THE END OF THE MINING BUBBLE
“Mining companies have reported record profits on the back of an expanding Chinese steel industry. However, the financial health of the Chinese steel industry is deteriorating rapidly.
In my investment career, I have seen two investment bubbles deflate. The first was the dot com bubble of the late 90s early 2000s, and the second was the US housing bubble, which ended with the financial crisis of 2008. While there are many drivers for investment bubbles, loose credit is often amongst them, I have also noted that investors often base decisions on a fundamental belief that is ultimately proven wrong. In the case of the dot com bubble, heavy investments were made in technology related areas on the belief that internet traffic was doubling every 100 days and would continue to do so, (see http://www.economist.com/node/1234733).
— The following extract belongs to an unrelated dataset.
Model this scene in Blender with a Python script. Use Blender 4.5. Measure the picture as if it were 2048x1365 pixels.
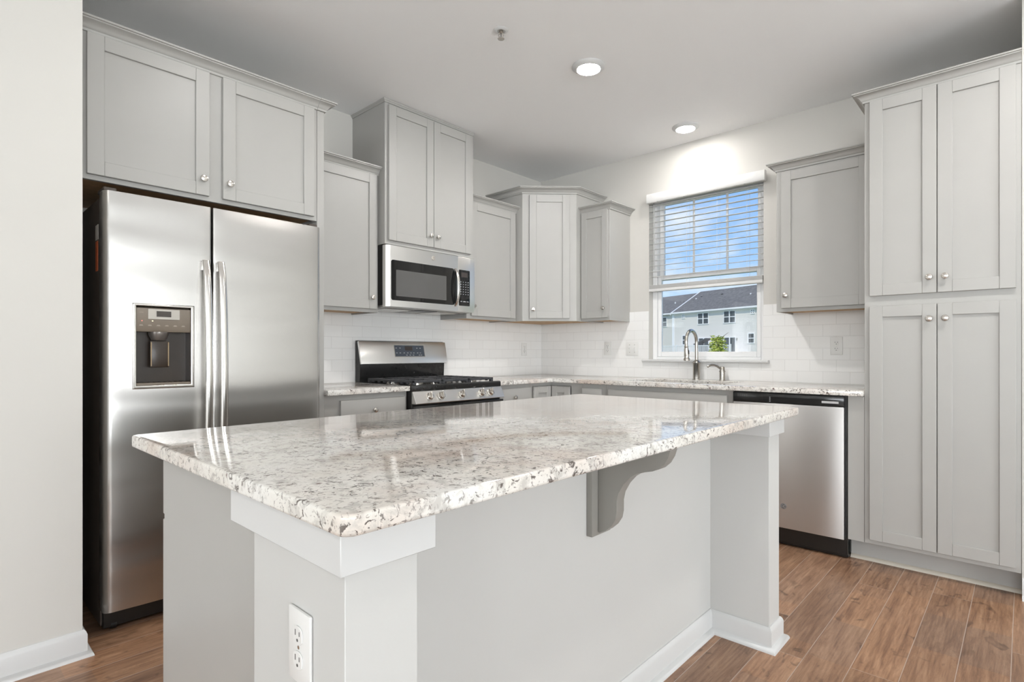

The housing bubble in the US was driven by the belief that the US could never suffer a fall in nationwide house prices.
Recently, I have noticed that mining has begun to suffer from its own “belief” driven investment. In its most basic form, it comes from the belief that Chinese steel production can only rise further as this has been the experience of other steel industries in east Asian markets. The presentation that I found on the internet from Rio Tinto is a classic example of this market belief, (see http://www.riotinto.com/documents/111128_Rio_Tinto_Investor_Seminar_slides.pdf - page 36). However, the market belief of an ever increasing Chinese steel industry is beginning to run into ever more depressing commercial reality. As noted in my previous note on iron ore, cash margins at Chinese steel producers are declining.
However, lower margins have not caused Chinese steel production to decrease, but in fact it has increased to a new record level, and together with a new record share of world steel production.
Rising steel production with falling cash margins has left the industry with static aggregate profit despite a big increase in production.
The profits numbers have been estimated by taking the cash margin and multiplying it by steel production. While this is only an estimate of industry profitability, a large part of the Chinese steel industry reports profits either to the HK Stock Exchange or to Chinese stock markets. The aggregated numbers below are based on 19 Chinese steel companies, including 7 out of 10 of the largest producers.
While a little cumbersome, the aggregate shows that operating profit for the industry is running at below 2004 levels. More worrying, leverage ratios are showing signs of distress.
2011 full year numbers are not out yet, but quarterly numbers have shown further deterioration at Chinese steel companies.
What the above ratios show to me is that despite declining profitability in the Chinese steel industry, capacity has only been increased through the extension of credit. This is adding to the risk that we may see major consolidation in the Chinese steel industry.
I observe that Alcoa in their fourth quarter presentation note that one third of Chinese aluminium smelters operate at a loss (http://www.alcoa.com/global/en/investment/pdfs/Alcoa_4Q11_Earnings_Presentation.pdf - page 37). The above analysis makes me believe that a similar percentage of the Chinese steel industry is marginal, and could also close if demand slows.
Recent results from large listed mining companies show that they have become very reliant on profits from their iron ore divisions. Rio Tinto (“Rio”) reported a 10% increase in EBITDA in 2011, from 26bn USD to 28.5bn USD. However the iron ore division alone had profits grow from 16.6bn USD to 20.9bn USD. BHP Billiton (“BHP”) in half year to 31/12/2011 results reported an increase in EBITDA from 14.8bn USD to 15.7bn USD. Iron ore reported an increase in EBIT from 5.8bn USD to 7.9bn USD. BHP also saw a big increase in its petroleum business. The other mining businesses produced negligible growth. Operating margins in iron ore for both BHP and Rio were over 60%.
One final observation on mining shares is that they are often used by investors as a hedge on inflation, particularly due to the very loose credit conditions that currently prevail. The highest period of inflation in the western world (ignoring the Weimar Republic) occurred during the 1970s and early 80s. See below the share price of BHP (in Australia dollars) from 1968 to 1985.
The above period coincided with very high inflation. Investors in BHP lost more than 90% in real terms, and took 17 years to break even in nominal terms.
Mining companies have reported record profits on the back of an expanding Chinese steel industry. However, the financial health of the Chinese steel industry is deteriorating rapidly. The potential for a substantial move lower in commodity prices and mining stocks is rising in my view.